Even assuming large reductions in trading volume due to the tax, the country could still raise more than $100bn a year in revenue or more than $1tn over the US\’s 10-year budget horizon. Trading costs have plummeted over the last three decades due to improvements in computer technology. Therefore, modest taxes on financial speculation, such as a 0.25 per cent tax on the purchase or sale of a share of stock, would only raise trading costs back to the level of the 1970s or 1980s.

The US already had a vibrant, well-developed capital market in these decades, so there is no reason to believe that raising trading costs back to earlier levels would prevent these markets from performing their economic function. Higher trading costs will merely act to discourage speculation.

Financial markets have become more efficient over the decades.

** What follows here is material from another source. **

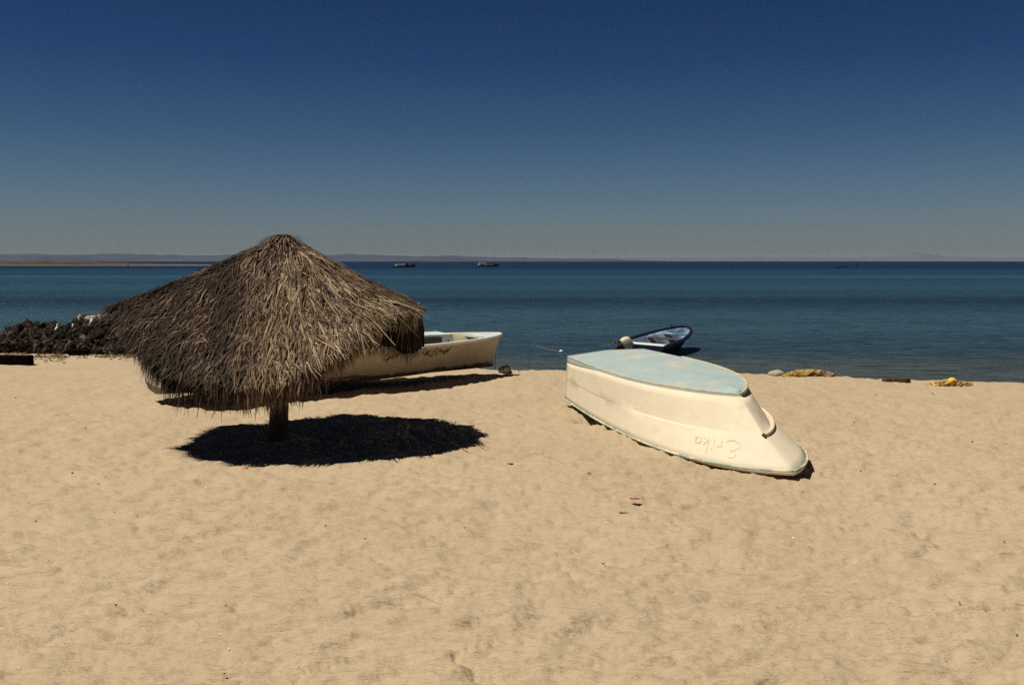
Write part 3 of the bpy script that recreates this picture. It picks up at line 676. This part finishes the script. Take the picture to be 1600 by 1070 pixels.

As with everything else, more efficient means doing what they do at lower cost.

Thus it doesn\’t matter if we tax them to make them less efficient because it would simply be returning them to the efficiency of earlier decades.

Eh?

Farming has become more efficient since 1900. They fed the nation then and they feed the nation now. But we can and should tax farmers to take them back to the efficiency levels of 1900 for, after all, they fed the country then didn\’t they?

3 thoughts on “Dean Baker\’s entirely extraordinary logic”

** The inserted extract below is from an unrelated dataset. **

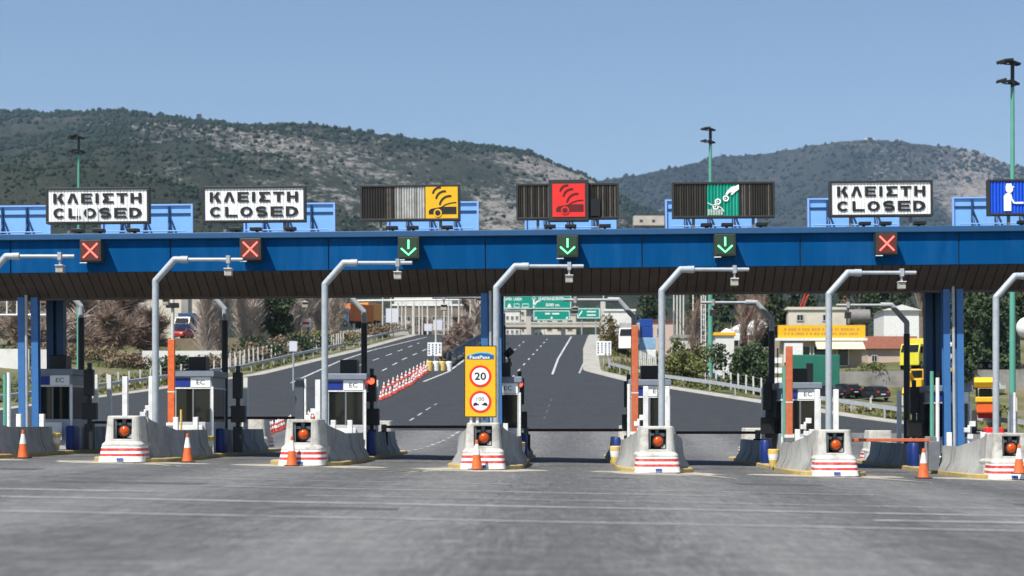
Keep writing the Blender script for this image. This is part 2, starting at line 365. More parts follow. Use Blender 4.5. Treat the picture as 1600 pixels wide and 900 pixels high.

  1. But productivity in farming is relatively easy to measure, in financial markets it is very difficult. Trading costs have gone down, there has been more trading, but its not obvious that real output has risen dramatically.

  2. If the cost of ‘production’ goes down you cannot get away with not passing on that reduction to your customers for long unless you have a monopoly.

    What is being called for here is simply an increase in the cost of stuff. You can sort of get away with that for food because people need a certain amount of it to survive – though push it too far and you’ll have a revolution on your hands. With financial trading it is the speculation that brings in the money. Dampen speculation and you’ll dampen the income as well. People will find other things to speculate on and you’re prjected tax income evapourates.